_Available data_
————

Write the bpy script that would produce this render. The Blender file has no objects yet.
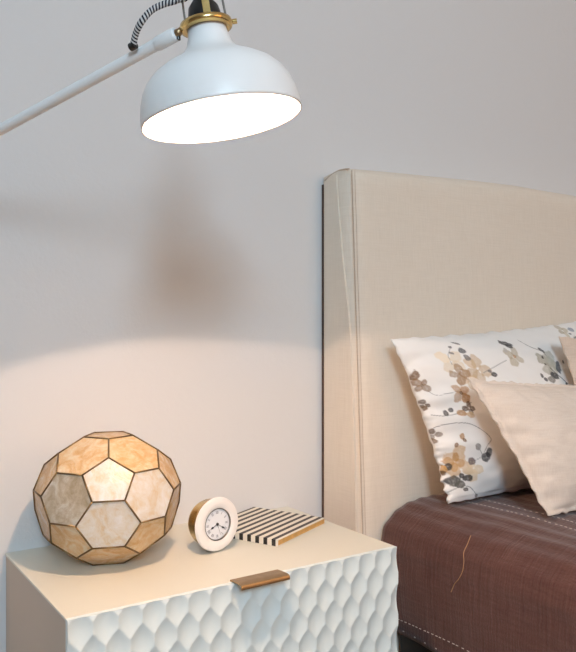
import bpy, bmesh, math, random
import numpy as np
from mathutils import Vector, Matrix
from mathutils.bvhtree import BVHTree
from mathutils import noise as mnoise

random.seed(7)
SC = bpy.context.scene
COL = SC.collection

# ------------------------------------------------------------------ camera
YAW = math.radians(33.8); F = 742.0; HZ = 323.0; EYE = 0.95
CY, SY = math.cos(YAW), math.sin(YAW)
cam_d = bpy.data.cameras.new('camera'); cam = bpy.data.objects.new('camera', cam_d); COL.objects.link(cam)
cam.location = (0, 0, EYE); cam.rotation_euler = (math.pi/2, 0, -YAW)
cam_d.sensor_fit = 'HORIZONTAL'; cam_d.sensor_width = 36; cam_d.lens = F/576*36
cam_d.shift_y = -3.0/576; cam_d.clip_start = 0.02
SC.camera = cam

def ray(u, v):
    r = (u-288)/F
    return Vector((r*CY+SY, -r*SY+CY, (HZ-v)/F))
def project(P):
    x, y, z = P[:, 0], P[:, 1], P[:, 2]-EYE
    r = x*CY-y*SY; f = x*SY+y*CY
    return np.stack([288+F*r/f, HZ-F*z/f], 1)

# ------------------------------------------------------------------ node helpers
def srgb(r, g, b):
    f = lambda c: (c/255/12.92) if c/255 <= .04045 else ((c/255+.055)/1.055)**2.4
    return (f(r), f(g), f(b), 1)
def new_mat(name, color=(.8, .8, .8, 1), rough=.5, metal=0., spec=.5):
    m = bpy.data.materials.new(name); m.use_nodes = True
    b = m.node_tree.nodes['Principled BSDF']
    b.inputs['Base Color'].default_value = color
    b.inputs['Roughness'].default_value = rough
    b.inputs['Metallic'].default_value = metal
    b.inputs['Specular IOR Level'].default_value = spec
    return m
def N(m, t, **kw):
    n = m.node_tree.nodes.new(t)
    for k, v in kw.items():
        if k.startswith('_'): n.inputs[k[1:].replace('_', ' ')].default_value = v
        else: setattr(n, k, v)
    return n
def L(m, a, b): m.node_tree.links.new(a, b)
def bsdf(m): return m.node_tree.nodes['Principled BSDF']
def obj_coords(m, scale=(1, 1, 1)):
    tc = N(m, 'ShaderNodeTexCoord'); mp = N(m, 'ShaderNodeMapping'); mp.inputs['Scale'].default_value = scale
    L(m, tc.outputs['Object'], mp.inputs['Vector']); return mp.outputs['Vector']
def noise(m, vec, scale, detail=3, rough=.5, dist=0):
    n = N(m, 'ShaderNodeTexNoise'); n.inputs['Scale'].default_value = scale; n.inputs['Detail'].default_value = detail
    n.inputs['Roughness'].default_value = rough; n.inputs['Distortion'].default_value = dist
    if vec is not None: L(m, vec, n.inputs['Vector'])
    return n.outputs['Fac']
def ramp(m, fac, stops):
    r = N(m, 'ShaderNodeValToRGB'); e = r.color_ramp.elements
    while len(e) < len(stops): e.new(.5)
    for i, (p, c) in enumerate(stops): e[i].position = p; e[i].color = c
    L(m, fac, r.inputs['Fac']); return r.outputs['Color']
def bump(m, h, strength, dist, prev=None):
    b = N(m, 'ShaderNodeBump'); b.inputs['Strength'].default_value = strength; b.inputs['Distance'].default_value = dist
    L(m, h, b.inputs['Height'])
    if prev is not None: L(m, prev, b.inputs['Normal'])
    return b.outputs['Normal']
def math_n(m, op, a, b=None, c=None):
    n = N(m, 'ShaderNodeMath', operation=op)
    for i, v in enumerate((a, b, c)):
        if v is None: continue
        if isinstance(v, (int, float)): n.inputs[i].default_value = v
        else: L(m, v, n.inputs[i])
    return n.outputs[0]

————

State only how many lines in the material include "objects".

2